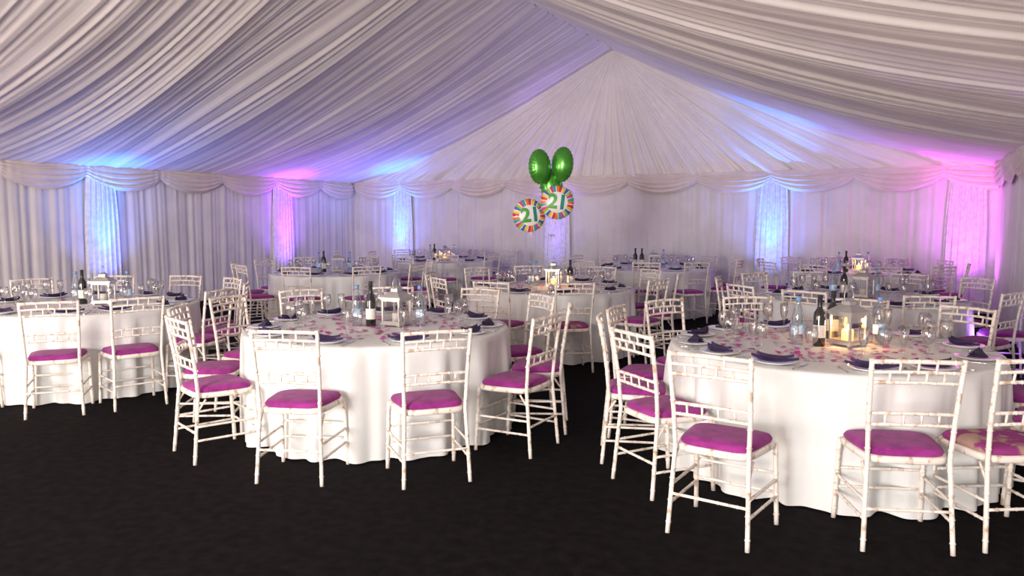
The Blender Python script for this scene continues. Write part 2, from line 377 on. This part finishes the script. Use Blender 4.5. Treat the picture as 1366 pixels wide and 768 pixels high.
for ti,T in enumerate(tables):
    cx,cy=T['c']
    tb=bpy.data.objects.new('round_dining_table',None); tb.location=(cx,cy,0); link(tb)
    obj('tablecloth',cloth(50+ti),(0,0,0),0,tb); obj('table_frame',LEGS,(0,0,0),0,tb)
    obj('scattered_petals',petals(ti,T['n']),(cx,cy,0))
    chs=T['ch'] or [(T['off']+36*i+rr.uniform(-5,5),1.2+rr.uniform(0,.06),rr.uniform(-6,6)) for i in range(10)]
    for i,(ang,r,yw) in enumerate(chs):
        a=math.radians(ang+D)
        dx,dy=math.cos(a),math.sin(a); px,py=-dy,dx
        special=(ti==0 and i==2) or (ti==4 and i==0)
        obj('dining_chair',CH2 if special else CH,(cx+dx*r,cy+dy*r,0),a+math.pi/2+math.radians(yw))
        def put(name,me,rad,off,z=.751,rz=0,sc_=None):
            obj(name,me,(cx+dx*rad+px*off,cy+dy*rad+py*off,z),a+math.pi/2+rz,None,sc_)
        j=rr.uniform(-.01,.01)
        put('dinner_plate',PLATE,.83,j)
        put('folded_napkin',NAP,.83,j,.764,rr.uniform(-.35,.35))
        put('fork',FORK,.84,-.155+j); put('knife',KNIFE,.84,.15+j)
        put('wine_glass',WG,.64+rr.uniform(-.02,.02),.13+j)
        put('water_goblet',FLU,.60+rr.uniform(-.03,.03),.02+j)
    sh=T.get('sh',0)
    def cam(ox,oy):
        w=W(ox+sh,oy); return cx+w[0],cy+w[1]
    x,y=cam(.02,0)
    obj('candle_lantern',LANTL if T['lit'] else LANT,(x,y,.751),TH+.5+ti*.2)
    if T['lit']:
        l=bpy.data.lights.new('candle','POINT'); l.energy=3; l.color=(1,.50,.16); l.shadow_soft_size=.01
        lo=link(bpy.data.objects.new('candle_light',l)); lo.location=(x,y,.751+.15)
    for k,ox,oy in T['items']:
        x,y=cam(ox,oy)
        obj('wine_bottle' if k.startswith('wine') else 'water_bottle',WINE if k.startswith('wine') else WAT,(x,y,.751),rr.uniform(0,6))
# ---------------------------------------------------------------- balloons
BB=bpy.data.objects.new('balloon_bunch',None); BB.location=(-3.79,8.24,0); link(BB)
def prof(r): return max(0,1-r*r)**.55
def balloon_mesh(rx,rz,th,mats,stripes):
    b=MB(); seg=98 if stripes else 96; rads=[0,.15,.3,.45,.55,.62,.7,.78,.85,.91,.96,.99,1.0]
    for side in (-1,1):
        i0=len(b.v)
        for j,q in enumerate(rads):
            for k in range(seg):
                t=2*math.pi*k/seg
                wr=1+.02*math.sin(t*24)*q**6
                y=side*th*prof(q)*(1+.05*math.sin(t*24)*q**4)
                b.v.append((rx*q*wr*math.cos(t),y,rz*q*wr*math.sin(t)))
        for j in range(len(rads)-1):
            for k in range(seg):
                a=i0+j*seg+k; c=i0+j*seg+(k+1)%seg
                f=(a,c,c+seg,a+seg) if side<0 else (a,a+seg,c+seg,c)
                b.f.append(f); b.sm.append(True)
                m_=0
                if stripes and rads[j]>=.62: m_=0 if k%7==6 else 1+((k//7)*2+(k%7)//3)%NS
                b.m.append(m_)
    b.sweep([(0,0,-rz*.97),(0,0,-rz-.02),(0,0,-rz-.05)],[.008,.006,.016],8)
    return b.mesh('foil_balloon',mats)
GM=balloon_mesh(.135,.205,.10,[M_green],False)
SM=balloon_mesh(.195,.195,.085,[M_bw]+STR,True)
def digit(ch,m,ox,parent):
    cu=bpy.data.curves.new('t','FONT'); cu.body=ch; cu.size=.225; cu.offset=.009; cu.align_x='CENTER'; cu.align_y='CENTER'; cu.resolution_u=6
    to=bpy.data.objects.new('t',cu); link(to); bpy.context.view_layer.update()
    me=bpy.data.meshes.new_from_object(to.evaluated_get(bpy.context.evaluated_depsgraph_get())); bpy.data.objects.remove(to)
    bm=bmesh.new(); bm.from_mesh(me); bmesh.ops.triangulate(bm,faces=bm.faces[:])
    for _ in range(3):
        es=[e for e in bm.edges if e.calc_length()>.02]
        if es: bmesh.ops.subdivide_edges(bm,edges=es,cuts=1); bmesh.ops.triangulate(bm,faces=bm.faces[:])
    for v in bm.verts:
        x=v.co.x+ox; z=v.co.y; r=min(.98,math.hypot(x,z)/.195)
        v.co=Vector((x,-.085*prof(r)-.005,z))
    bm.to_mesh(me); bm.free(); me.materials.clear(); me.materials.append(m)
    o=bpy.data.objects.new('digit_'+ch,me); link(o,parent); return o
def bl(name,me,ox,oy,z,yaw,tilt=0):
    w=W(ox,oy); o=obj(name,me,(w[0],w[1],z),0,BB); o.rotation_euler=(0,tilt,TH+yaw); return o
bs=[(-.15,.0,2.17),(.12,.05,2.20),(.0,.16,1.95),(-.275,-.03,1.60),(.05,-.12,1.75)]
bl('green_balloon',GM,*bs[0],.3,-.05); bl('green_balloon',GM,*bs[1],-.4,.08); bl('green_balloon',GM,*bs[2],.1)
s1=bl('striped_balloon',SM,*bs[3],.15,-.12); s2=bl('striped_balloon',SM,*bs[4],-.05,.12)
for s in (s1,s2): digit('2',M_dg,-.052,s); digit('1',M_dp,.06,s)
rb=MB()
w0=W(-.02,-.20)
for i,(ox,oy,z) in enumerate(bs):
    w=W(ox,oy); zb=z-(.25 if i<3 else .23)
    pts=[(w[0]+(w0[0]-w[0])*min(1,t*1.6)**.6+.012*math.sin(t*14+i),w[1]+(w0[1]-w[1])*min(1,t*1.6)**.6,zb+(.80-zb)*t) for t in np.linspace(0,1,16)]
    rb.sweep(pts,.0016,5)
rb.lathe([(0,.752),(.035,.752),(.04,.77),(.015,.80),(.006,.81),(0,.81)],16,(w0[0],w0[1],0),1)
for k in range(6):
    a=k*1.05
    rb.sweep([(w0[0],w0[1],1.36),(w0[0]+.03*math.cos(a),w0[1]+.03*math.sin(a),1.38),(w0[0]+.05*math.cos(a),w0[1]+.05*math.sin(a),1.33)],[.004,.006,.003],5,0)
obj('balloon_ribbons',rb.mesh('ribbons',[M_rib,M_silver]),(0,0,0),0,BB)
# ---------------------------------------------------------------- lights
def area(name,loc,tgt,size,e,col):
    l=bpy.data.lights.new(name,'AREA'); l.energy=e; l.size=size; l.color=col
    o=link(bpy.data.objects.new(name,l)); o.location=loc; o.rotation_euler=(Vector(tgt)-Vector(loc)).to_track_quat('-Z','Y').to_euler()
area('key_light',(-1.5,-6.8,2.5),(-4.2,8,.9),1.6,780,(1,.96,.93))
area('ceiling_wash',(-8.5,-3.5,.9),(-8.5,2.5,3.6),2.5,400,(1,.77,.64))
area('ceiling_wash',(-2.5,-3.5,.9),(-2.5,2.5,4.0),2.5,400,(1,.86,.79))
w=bpy.data.worlds.new('w'); sc.world=w; w.use_nodes=True; w.node_tree.nodes['Background'].inputs[0].default_value=(.05,.05,.07,1)
cd=bpy.data.cameras.new('camera'); co=link(bpy.data.objects.new('camera',cd)); cd.sensor_width=36; cd.lens=26.88
co.location=(0,0,1.55); co.rotation_euler=(math.radians(90-5.1),0,TH); cd.clip_end=100
sc.camera=co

^^^^^^^^

__TASK INSTRUCTIONS__. Please write out all of the material above without changing a word, and omit any pictures.

__WORKED SOLUTION__.
The Blender Python script for this scene continues. Write part 2, from line 377 on. This part finishes the script. Use Blender 4.5. Treat the picture as 1366 pixels wide and 768 pixels high.
for ti,T in enumerate(tables):
    cx,cy=T['c']
    tb=bpy.data.objects.new('round_dining_table',None); tb.location=(cx,cy,0); link(tb)
    obj('tablecloth',cloth(50+ti),(0,0,0),0,tb); obj('table_frame',LEGS,(0,0,0),0,tb)
    obj('scattered_petals',petals(ti,T['n']),(cx,cy,0))
    chs=T['ch'] or [(T['off']+36*i+rr.uniform(-5,5),1.2+rr.uniform(0,.06),rr.uniform(-6,6)) for i in range(10)]
    for i,(ang,r,yw) in enumerate(chs):
        a=math.radians(ang+D)
        dx,dy=math.cos(a),math.sin(a); px,py=-dy,dx
        special=(ti==0 and i==2) or (ti==4 and i==0)
        obj('dining_chair',CH2 if special else CH,(cx+dx*r,cy+dy*r,0),a+math.pi/2+math.radians(yw))
        def put(name,me,rad,off,z=.751,rz=0,sc_=None):
            obj(name,me,(cx+dx*rad+px*off,cy+dy*rad+py*off,z),a+math.pi/2+rz,None,sc_)
        j=rr.uniform(-.01,.01)
        put('dinner_plate',PLATE,.83,j)
        put('folded_napkin',NAP,.83,j,.764,rr.uniform(-.35,.35))
        put('fork',FORK,.84,-.155+j); put('knife',KNIFE,.84,.15+j)
        put('wine_glass',WG,.64+rr.uniform(-.02,.02),.13+j)
        put('water_goblet',FLU,.60+rr.uniform(-.03,.03),.02+j)
    sh=T.get('sh',0)
    def cam(ox,oy):
        w=W(ox+sh,oy); return cx+w[0],cy+w[1]
    x,y=cam(.02,0)
    obj('candle_lantern',LANTL if T['lit'] else LANT,(x,y,.751),TH+.5+ti*.2)
    if T['lit']:
        l=bpy.data.lights.new('candle','POINT'); l.energy=3; l.color=(1,.50,.16); l.shadow_soft_size=.01
        lo=link(bpy.data.objects.new('candle_light',l)); lo.location=(x,y,.751+.15)
    for k,ox,oy in T['items']:
        x,y=cam(ox,oy)
        obj('wine_bottle' if k.startswith('wine') else 'water_bottle',WINE if k.startswith('wine') else WAT,(x,y,.751),rr.uniform(0,6))
# ---------------------------------------------------------------- balloons
BB=bpy.data.objects.new('balloon_bunch',None); BB.location=(-3.79,8.24,0); link(BB)
def prof(r): return max(0,1-r*r)**.55
def balloon_mesh(rx,rz,th,mats,stripes):
    b=MB(); seg=98 if stripes else 96; rads=[0,.15,.3,.45,.55,.62,.7,.78,.85,.91,.96,.99,1.0]
    for side in (-1,1):
        i0=len(b.v)
        for j,q in enumerate(rads):
            for k in range(seg):
                t=2*math.pi*k/seg
                wr=1+.02*math.sin(t*24)*q**6
                y=side*th*prof(q)*(1+.05*math.sin(t*24)*q**4)
                b.v.append((rx*q*wr*math.cos(t),y,rz*q*wr*math.sin(t)))
        for j in range(len(rads)-1):
            for k in range(seg):
                a=i0+j*seg+k; c=i0+j*seg+(k+1)%seg
                f=(a,c,c+seg,a+seg) if side<0 else (a,a+seg,c+seg,c)
                b.f.append(f); b.sm.append(True)
                m_=0
                if stripes and rads[j]>=.62: m_=0 if k%7==6 else 1+((k//7)*2+(k%7)//3)%NS
                b.m.append(m_)
    b.sweep([(0,0,-rz*.97),(0,0,-rz-.02),(0,0,-rz-.05)],[.008,.006,.016],8)
    return b.mesh('foil_balloon',mats)
GM=balloon_mesh(.135,.205,.10,[M_green],False)
SM=balloon_mesh(.195,.195,.085,[M_bw]+STR,True)
def digit(ch,m,ox,parent):
    cu=bpy.data.curves.new('t','FONT'); cu.body=ch; cu.size=.225; cu.offset=.009; cu.align_x='CENTER'; cu.align_y='CENTER'; cu.resolution_u=6
    to=bpy.data.objects.new('t',cu); link(to); bpy.context.view_layer.update()
    me=bpy.data.meshes.new_from_object(to.evaluated_get(bpy.context.evaluated_depsgraph_get())); bpy.data.objects.remove(to)
    bm=bmesh.new(); bm.from_mesh(me); bmesh.ops.triangulate(bm,faces=bm.faces[:])
    for _ in range(3):
        es=[e for e in bm.edges if e.calc_length()>.02]
        if es: bmesh.ops.subdivide_edges(bm,edges=es,cuts=1); bmesh.ops.triangulate(bm,faces=bm.faces[:])
    for v in bm.verts:
        x=v.co.x+ox; z=v.co.y; r=min(.98,math.hypot(x,z)/.195)
        v.co=Vector((x,-.085*prof(r)-.005,z))
    bm.to_mesh(me); bm.free(); me.materials.clear(); me.materials.append(m)
    o=bpy.data.objects.new('digit_'+ch,me); link(o,parent); return o
def bl(name,me,ox,oy,z,yaw,tilt=0):
    w=W(ox,oy); o=obj(name,me,(w[0],w[1],z),0,BB); o.rotation_euler=(0,tilt,TH+yaw); return o
bs=[(-.15,.0,2.17),(.12,.05,2.20),(.0,.16,1.95),(-.275,-.03,1.60),(.05,-.12,1.75)]
bl('green_balloon',GM,*bs[0],.3,-.05); bl('green_balloon',GM,*bs[1],-.4,.08); bl('green_balloon',GM,*bs[2],.1)
s1=bl('striped_balloon',SM,*bs[3],.15,-.12); s2=bl('striped_balloon',SM,*bs[4],-.05,.12)
for s in (s1,s2): digit('2',M_dg,-.052,s); digit('1',M_dp,.06,s)
rb=MB()
w0=W(-.02,-.20)
for i,(ox,oy,z) in enumerate(bs):
    w=W(ox,oy); zb=z-(.25 if i<3 else .23)
    pts=[(w[0]+(w0[0]-w[0])*min(1,t*1.6)**.6+.012*math.sin(t*14+i),w[1]+(w0[1]-w[1])*min(1,t*1.6)**.6,zb+(.80-zb)*t) for t in np.linspace(0,1,16)]
    rb.sweep(pts,.0016,5)
rb.lathe([(0,.752),(.035,.752),(.04,.77),(.015,.80),(.006,.81),(0,.81)],16,(w0[0],w0[1],0),1)
for k in range(6):
    a=k*1.05
    rb.sweep([(w0[0],w0[1],1.36),(w0[0]+.03*math.cos(a),w0[1]+.03*math.sin(a),1.38),(w0[0]+.05*math.cos(a),w0[1]+.05*math.sin(a),1.33)],[.004,.006,.003],5,0)
obj('balloon_ribbons',rb.mesh('ribbons',[M_rib,M_silver]),(0,0,0),0,BB)
# ---------------------------------------------------------------- lights
def area(name,loc,tgt,size,e,col):
    l=bpy.data.lights.new(name,'AREA'); l.energy=e; l.size=size; l.color=col
    o=link(bpy.data.objects.new(name,l)); o.location=loc; o.rotation_euler=(Vector(tgt)-Vector(loc)).to_track_quat('-Z','Y').to_euler()
area('key_light',(-1.5,-6.8,2.5),(-4.2,8,.9),1.6,780,(1,.96,.93))
area('ceiling_wash',(-8.5,-3.5,.9),(-8.5,2.5,3.6),2.5,400,(1,.77,.64))
area('ceiling_wash',(-2.5,-3.5,.9),(-2.5,2.5,4.0),2.5,400,(1,.86,.79))
w=bpy.data.worlds.new('w'); sc.world=w; w.use_nodes=True; w.node_tree.nodes['Background'].inputs[0].default_value=(.05,.05,.07,1)
cd=bpy.data.cameras.new('camera'); co=link(bpy.data.objects.new('camera',cd)); cd.sensor_width=36; cd.lens=26.88
co.location=(0,0,1.55); co.rotation_euler=(math.radians(90-5.1),0,TH); cd.clip_end=100
sc.camera=co